Dissent in the ranks

It’s important to remember that as crazy as MAGA Republicans are now that the presidential election and the future of the Supreme Court does not hinge on the large numbers of voters chanting Don-ald Trump, Don-ald Trump like zombified extras in The Mummy. Trump is bleeding support he cannot afford to lose. The old, “death by a thousand cuts” routine worked against Hillary Clinton in 2016. It can work for Democrats and Joe Biden in 2024.

Greg Sargent points to an item lost in Politico’s Playbook coverage of Trump’s effort to defund Special Counsel Jack Smith’s Trump prosecutions:

“I don’t think it’s a good idea unless you can show that [the prosecutors] acted in bad faith or fraud or something like that,” Rep. Mike Simpson, a senior appropriator, told Playbook, speaking about the defund-Smith push. He denounced the idea as “stupid,” adding of prosecutors: “They’re just doing their job—even though I disagree with what they did.”

Wait, what? Trump’s prosecutorial tormentors are not acting in bad faith or being fraudulent? Do tell!

Simpson apparently thought he was just rebuffing a tough question, but he also badly undermined a core argument of Trump and his propagandists: that the prosecutions of Trump are wholly illegitimate, exposing the “deep state” as irredeemably corrupt to its very core. Now comes along a top Republican who disagrees with the prosecutions of Trump on their interpretation of the law, but appears to allow that the special counsel’s office is not abusing its institutional role in a way that merits maximal GOP tactics in response, such as defunding it.

This undercuts Republicans’ contention that investigations into Trump are just “deep state” corruption. If they are, what are the investigations Republicans have planned for Democrats under a second Trump administration? 

Democrats recognize the importance of this moment. “Mike Simpson just destroyed MAGA-world’s argument that Trump’s prosecution on federal charges is fraudulent or in bad faith,” Representative Jamie Raskin of Maryland emailed me. “Like the New York prosecution, it is a bona fide and good-faith criminal prosecution, and the attempt to defund it, like the effort to delegitimize it, is fundamentally stupid.”

“Other Republicans should follow Simpson and stop demonizing the justice system and the rule of law,” Raskin continued, effectively demonstrating how Trump’s criming can be used as a wedge going forward.

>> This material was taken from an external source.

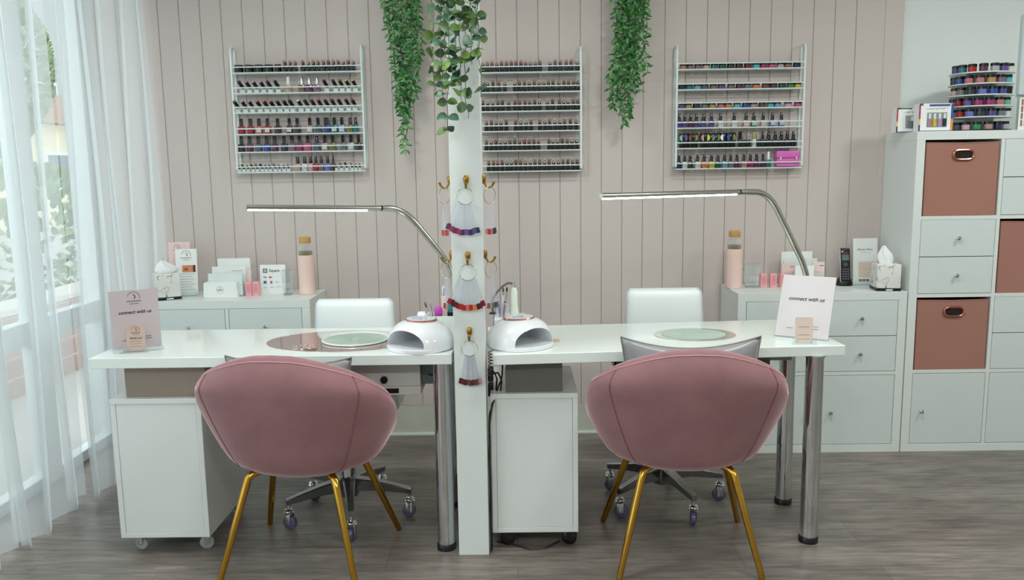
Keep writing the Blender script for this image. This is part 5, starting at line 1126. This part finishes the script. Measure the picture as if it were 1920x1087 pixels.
def c_menu(s, M, w, h):
    text('lettering', 'Beauty Menu', w*.12, M @ Matrix.Translation((-w*.02, h*.76, 0)), GINK, s, shear=.3); strokes('small_print', [scrawl(-w*.2, w*.2, h*.69, .003, 9)], .0004, M, GINK, s)
    bm = BM(); box(bm, -w*.28, w*.42, h*.16, h*.50, 0, .0005, 0, M=M); b = obj('beige_panel', bm, mat('beige_print', (222, 206, 190), .5), s)
    strokes('text_lines', [scrawl(-w*.24, w*.36, h*(.44-.05*k), .003, 10, k) for k in range(3)], .0005, M @ Matrix.Translation((0, 0, .0006)), mat('peach_ink', (206, 170, 140), .5), b)
    bm = BM()
    for k in range(3): box(bm, -w*.26+k*w*.15, -w*.14+k*w*.15, h*.07, h*.115, 0, .0006, 0, M=M)
    obj('icon_row', bm, INK, s)
brochure('menu_stand', 'white menu card stand behind the marble box beside the phone', (1.663, 4.005), .116, .222, .10, 0, (PAPER, c_menu))
# right-hand papers
letter_rack('clear acrylic letter rack of cards behind the right desk sign', 1.268, 1.470, 4.02, 0, 0)
paper('envelope_stack', 'tallest white card pack in the right letter rack', 'envelopes', 1.273, 1.422, 4.060, .918, PAPER, .008)
paper('envelope_stack', 'second tallest white card pack in the right letter rack', 'envelopes', 1.280, 1.440, 4.040, .886, mat('cool_white_paper', (222, 230, 230), .6), .006)
paper('leaflet', 'pink leaflet pack at the left of the right letter rack', 'leaflet', 1.264, 1.330, 4.022, .866, PINKP, .006, extra=ex_script)
paper('envelope_stack', 'front white card pack in the right letter rack', 'envelopes', 1.318, 1.408, 3.990, .858, PAPER, .008)
paper('leaflet', 'pink and white leaflet at the right of the right letter rack', 'leaflet', 1.412, 1.470, 4.022, .870, mat('blush_paper', (238, 216, 208), .6), .006, extra=ex_script)
# cordless phone
t = thing('cordless_phone', 'black cordless phone in its charging base beside the menu card', 'phone', (1.560, 3.99, CT)); global_rz = 0
obj('charging_base', lathe(BM(), [(0, 0), (.038, 0), (.040, .006), (.034, .030), (.022, .042), (0, .042)], (1.560, 4.0, CT), 32, None, 1., .85), BLACK, t, smooth=35)
lean = .16; up = Vector((0, math.sin(lean), math.cos(lean))); ri = Vector((1, 0, -.03)).normalized(); n = ri.cross(up); O = Vector((1.556, 3.972, CT+.018))
M = plane_M(O, ri, up)
def rslab(x0, x1, y0, y1, z0, z1, b): return box(BM(), x0, x1, y0, y1, z0, z1, b, 3, M)
obj('handset_bezel', rslab(-.0245, .0245, 0, .166, -.020, .0, .006), SLV, t, smooth=35); f = obj('handset_face', rslab(-.0225, .0225, .003, .163, -.002, .003, .002), BLACK, t, smooth=35)
obj('screen', rslab(-.0165, .0165, .105, .132, .003, .0036, 0), mat('lcd_grey_green', (98, 116, 110), .2), t)
obj('status_light', rslab(-.018, -.012, .144, .149, .003, .0042, .0005), mat('pink_indicator', (255, 130, 140), .3, emit=(255, 90, 110), es=2.), t)
text('maker_name', 'uniden', .0072, M @ Matrix.Translation((.004, .140, .0034)), SLV, f)
bm = BM(); pts = [(.009*math.cos(2*PI*i/20), .086+.009*math.sin(2*PI*i/20), .0036) for i in range(20)]; tube(bm, [M @ Vector(p) for p in pts], .0012, 5, closed=True); box(bm, -.003, .003, .083, .089, .003, .0042, 0, M=M); obj('navigation_pad', bm, SLV, t)
for r in range(5):
    for c in range(3): obj('key', rslab(-.0155+c*.0115, -.0075+c*.0115, .014+r*.0115, .020+r*.0115, .003, .0042, .0004), mat('grey_key', (96, 98, 106), .35), t)
# ------------------------------------------------------------------ on top of the tall unit
TT = 1.474
def setbox(label, x0, x1, z1, y, cols, seed):
    t = thing('nail_kit_box', label, 'boxed set', ((x0+x1)/2, y, TT)); w = x1-x0
    b = boxo('carton', (x0, x1, y-.025, y+.025, TT, z1), PAPER, t, bev=.001); yf = y-.025; h = z1-TT
    def patch(nm, a0, a1, b0, b1, col, th=.0006): return obj(nm, box(BM(), x0+w*a0, x0+w*a1, yf-th, yf, TT+h*b0, TT+h*b1, 0), mat('print_'+nm, col, .5, var=.35, scale=70), b)
    patch('crimson_edge', 0, .05, .45, .97, (176, 56, 88)); patch('gold_edge', 0, .05, .24, .45, (226, 186, 90)); patch('navy_edge', 0, .05, 0, .24, (60, 58, 120)); patch('navy_base', .05, 1, 0, .035, (52, 54, 120))
    if len(cols) > 1: patch('blue_edge', .93, 1, .45, .99, (60, 84, 160)); patch('amber_edge', .93, 1, .03, .45, (226, 150, 70)); patch('blue_banner', .3, .9, .90, .97, (60, 70, 140))
    else: patch('green_banner', .1, .5, .93, .99, (70, 120, 80))
    patch('green_corner', .02, .12, .93, 1., (60, 120, 80))
    x_a, x_b = (.24, .82) if len(cols) > 1 else (.30, .92)
    obj('window', box(BM(), x0+w*x_a, x0+w*x_b, yf-.0007, yf, TT+h*.16, TT+h*.68, 0), mat('window_grey', (150, 150, 152), .3), b)
    nB = len(cols)
    for k, c in enumerate(cols):
        xc = x0+w*(x_a+(x_b-x_a)*(k+.5)/nB); bw = w*(x_b-x_a)/nB*.36
        bb = obj('sample_bottle', box(BM(), xc-bw, xc+bw, yf-.006, yf-.0007, TT+h*.18, TT+h*.46, .001), polish(c), b); obj('sample_cap', box(BM(), xc-bw*.6, xc+bw*.6, yf-.005, yf-.0007, TT+h*.46, TT+h*.64, .001), WPL, bb)
    strokes('script_title', [scrawl(w*.3, w*.75, h*.80, .009, 3, seed), [(w*.2, h*.80), (w*.85, h*.84)]], .0006, plane_M((x0, yf-.0006, TT), (1, 0, 0), (0, 0, 1)), GINK, b); return t
setbox('boxed nail colour set with four bottles on top of the tall unit', 1.792, 1.945, 1.597, 3.85, ['dusty rose', 'yellow', 'lilac', 'charcoal'], 1)
setbox('boxed nail set partly hidden behind the four bottle box', 1.722, 1.860, 1.585, 3.915, ['grey'], 2)
t = thing('jar_carousel', 'six tier clear jar stand with black-lidded jars on the tall unit', 'display stand', (2.105, 3.90, TT))
tiers = [1.4745, 1.532, 1.580, 1.628, 1.677, 1.726]; CX, CY, RX, RY = 2.103, 3.905, .136, .125
for k, z in enumerate(tiers):
    obj('tier', disc(BM(), (CX, CY), RX, RY, z, z+.005, 56), mat('frosted_tier', (212, 222, 220), .3) if k else BLACK, t, smooth=40)
obj('core', lathe(BM(), [(0, 0), (.06, 0), (.06, .26), (0, .26)], (CX, CY, TT), 24), mat('frosted_core', (200, 208, 206), .4), t, smooth=40)
JC = [['charcoal', 'slate', 'light pink', 'green', 'dusty rose', 'navy', 'pale grey'], ['pale grey', 'red', 'periwinkle', 'charcoal', 'indigo', 'grey', 'white'], ['charcoal', 'crimson', 'violet', 'magenta', 'magenta', 'rose', 'mint'],
      ['beige', 'grey', 'charcoal', 'periwinkle', 'blue', 'indigo', 'black'], ['charcoal', 'blue', 'rose', 'rose', 'gold', 'mauve', 'cyan'], ['indigo', 'teal', 'red', 'plum', 'pale grey', 'violet', 'white']]
JB = pm('jar2_body', lathe(BM(), [(0, 0), (.0175, 0), (.018, .002), (.018, .022), (0, .022)], seg=20)); JL = pm('jar2_lid', lathe(BM(), [(0, .0222), (.0188, .0222), (.0188, .033), (.0175, .0345), (0, .0345)], seg=20))
TN = ['bottom', 'fifth', 'fourth', 'third', 'second', 'top']
for k, z in enumerate(tiers):
    for i in range(7):
        a = math.radians(-90-26-68+22.7*i+(3 if k % 2 else -3)); b = put(JB, 'gel_jar', polish(JC[k][i]), None, (CX+(RX-.021)*math.cos(a), CY+(RY-.021)*math.sin(a), z+.0052))
        put(JL, 'lid', BPL, b); setp(b, '%s black-lidded jar, %s from left on %s tier of the jar stand' % (JC[k][i], ORD[i+1], TN[k]), 'gel jar', 'jars on the %s tier of the jar stand' % TN[k])
t = thing('sticker_display', 'clear display of striped nail stickers at the right photo edge', 'display stand', (2.34, 3.88, TT))
b = boxo('backing', (2.262, 2.42, 3.87, 3.89, TT, 1.62), PAPER, t, bev=.001); bm = BM()
for r in range(4):
    for c in range(9): box(bm, 2.272+c*.016, 2.279+c*.016, 3.868, 3.87, TT+.02+r*.031, TT+.046+r*.031, 0)
obj('sticker_strips', bm, mat('copper_foil', (176, 128, 104), .3, .5, var=.3, scale=50), b)
o = boxo('white_wall_panel', (2.39, 2.9, WY-.01, WY+.0125, 1.65, 2.02), mat('pale_blue_white', (216, 226, 228), .4), bev=.002); setp(o, 'pale wall panel at the right edge above the sticker display', 'wall panel')
# ------------------------------------------------------------------ hanging plants
def trailing(label, pot, strands, mleaf, L, W, step, seed, msm, stem_r=.0011, roundish=False):
    """pot=(x,y,z,r,h); strands: list of polylines"""
    rnd = random.Random(seed); x, y, z, r, h = pot
    t = thing('hanging_plant', label, 'plant', (x, y, z))
    p = obj('pot', lathe(BM(), [(0, 0), (r*.75, 0), (r, h), (r-.006, h), (r*.7, h*.75), (0, h*.75)], (x, y, z), 28), PLAST, t, smooth=35)
    bs, bl = BM(), BM()
    for S in strands:
        tube(bs, S, stem_r, 5)
        acc = 0; nxt = step*.3; k = 0
        for a, b in zip(S, S[1:]):
            a, b = Vector(a), Vector(b); d = b-a; l = d.length
            while nxt <= acc+l:
                q = a+d*((nxt-acc)/l); k += 1
                an = rnd.random()*2*PI
                for s in ((0, PI) if roundish else (0, 2.4)):
                    v = Vector((math.cos(an+s), math.sin(an+s)*.8-.25, rnd.uniform(-1.6, .25) if not roundish else rnd.uniform(-.3, .35))).normalized()
                    sc = rnd.uniform(.7, 1.15)*(1 if (nxt < .95*1e9) else 1)
                    nn = Vector((rnd.uniform(-1.1, 1.1), -1, rnd.uniform(-.2, 1.1)))
                    leafmesh(bl, q, v, nn, L*sc, W*sc, .12, 4 if not roundish else 6)
                nxt += step*rnd.uniform(.8, 1.2)
            acc += l
    obj('stems', bs, msm, t); obj('leaves', bl, mleaf, t, smooth=60)
    return t
def mass(xc, y, ztop, prof, n, seed, dy=.09):
    """strands filling a silhouette given as (z, xleft, xright) rows"""
    rnd = random.Random(seed); out = []
    zmin = prof[-1][0]
    def lr(z):
        for (z0, a0, b0), (z1, a1, b1) in zip(prof, prof[1:]):
            if z <= z0 and z >= z1: t = (z0-z)/(z0-z1); return a0+(a1-a0)*t, b0+(b1-b0)*t
        return prof[-1][1:] if z < zmin else prof[0][1:]
    for k in range(n):
        u = (k+.5)/n; u += rnd.uniform(-.03, .03); zend = prof[-1][0]+(prof[0][0]-prof[-1][0])*abs(u-lr_c)*1.05*rnd.uniform(.5, 1.5) if (lr_c := .45) else 0
        zend = max(zmin, min(prof[0][0]-.12, zend)); yy = y+rnd.uniform(-dy, dy*.3); pts = [(xc+(u-.5)*.12, yy+.02, ztop)]
        z = prof[0][0]+.02
        while z > zend:
            a, b = lr(z); wob = .012*math.sin(z*11+k*1.9); pts.append((a+(b-a)*(.06+.88*u)+wob+rnd.uniform(-.006, .006), yy+rnd.uniform(-.008, .008), z)); z -= .04
        if len(pts) > 2: out.append(pts)
    return out
VM = leaf_mat('dark_green_vine_leaf', (30, 92, 50), (96, 160, 82), .35); VS = mat('green_stem', (66, 104, 58), .6)
PL = [(2.11, -.625, -.415), (1.98, -.598, -.425), (1.86, -.580, -.440), (1.74, -.575, -.465), (1.64, -.572, -.478), (1.55, -.565, -.485), (1.46, -.560, -.505), (1.40, -.545, -.525)]
trailing('leafy dark green trailing plant on the wall left of the pillar', (-.515, WY-.09, 2.20, .085, .13), mass(-.515, WY-.10, 2.31, PL, 15, 11, .07), VM, .034, .0125, .022, 21, VS)
PR_ = [(2.10, .452, .614), (1.98, .448, .600), (1.86, .440, .588), (1.74, .400, .606), (1.66, .396, .612), (1.58, .430, .595), (1.52, .450, .575), (1.49, .470, .520)]
trailing('leafy dark green trailing plant on the wall right of the pillar', (.53, WY-.09, 2.20, .085, .13), mass(.53, WY-.10, 2.31, PR_, 18, 12, .07), VM, .034, .0125, .022, 22, VS)
EU = leaf_mat('eucalyptus_leaf', (48, 88, 70), (98, 128, 54), .45); ES = mat('eucalyptus_stem', (78, 100, 84), .6)
est = []; rnd = random.Random(4)
for (xa, zb, yy) in ((-.262, 1.585, 2.70), (-.238, 1.545, 2.69), (-.222, 1.457, 2.70), (-.205, 1.60, 2.66), (-.190, 1.63, 2.69), (-.172, 1.545, 2.67), (-.160, 1.50, 2.70), (-.142, 1.66, 2.66), (-.124, 1.70, 2.68), (-.118, 1.563, 2.70)):
    pts = [(-.19+(xa+.19)*.4, 2.70, 2.03)]; z = 1.96
    while z > zb: pts.append((xa+rnd.uniform(-.006, .006), yy+rnd.uniform(-.005, .005), z)); z -= .045
    pts.append((xa+.003, yy, zb)); est.append(pts)
trailing('round-leaved eucalyptus garland hanging on the front of the pillar', (-.185, 2.70, 1.96, .055, .09), est, EU, .038, .034, .050, 23, ES, .0012, True)
for x, y in ((-.515, WY-.09), (.53, WY-.09)):
    pass
def bracket(label, x, yw, y, z):
    t = thing('plant_bracket', label, 'bracket', (x, yw, z)); bm = BM(); box(bm, x-.012, x+.012, yw-.004, yw, z-.03, z+.16, 0); box(bm, x-.012, x+.012, y-.07 if yw > 3 else y-.03, yw-.004, z-.006, z-.0005, 0); obj('arm', bm, WHITE, t)
bracket('white wall bracket under the plant pot left of the pillar', -.515, WY, WY-.09, 2.20); bracket('white wall bracket under the plant pot right of the pillar', .53, WY, WY-.09, 2.20)
bracket('white bracket on the pillar under the eucalyptus pot', -.185, 2.767, 2.70, 1.96)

Democrats are posting billboards this weekend in Michigan near The People’s Convention, “a kind of off-brand RNC hosted by Turning Point Action.” They’ll brand Trump and his enablers “crooks” just “out for themselves.”

(A social worker who works with former convicts balks at using the phrase “convicted felon” against Trump, similar to immigration activists preferring “undocumented,” a state in which people find themselves, to “illegals,” an identity. But “crooks” may not be as fraught. )

Trump’s convictions put Republicans in a tough position, at least for those not zombified enough to abandon the rule of law for their god-king. Trump is demanding House Republicans find a way (somehow) to reverse his New York state convictions.

What’s telling is that vulnerable House Republicans are balking—privately. As Politico reports, due in part to “skittish swing-district members,” the Speaker is “already finding it difficult to deliver for Trump.”

Indeed, in another sign that Trump’s criminality is becoming a wedge, some Republicans representing swing districts are decidedly uninterested in commenting on Trump’s felony convictions.

Taint, Trump taint, is something even some Republicans now don’t want to get on them. Because “majorities of voters agree with Trump’s convictions and believe he committed serious federal crimes.”

Biden ads reminding voters what Trump instigated on Jan. 6 will place them in the same uncomfortable position. “God or country” won’t work on evangelicals who equate the two. But they may challenge others to choose between the law or Trump.

Are they the law-respecting Americans they tell themselves they are?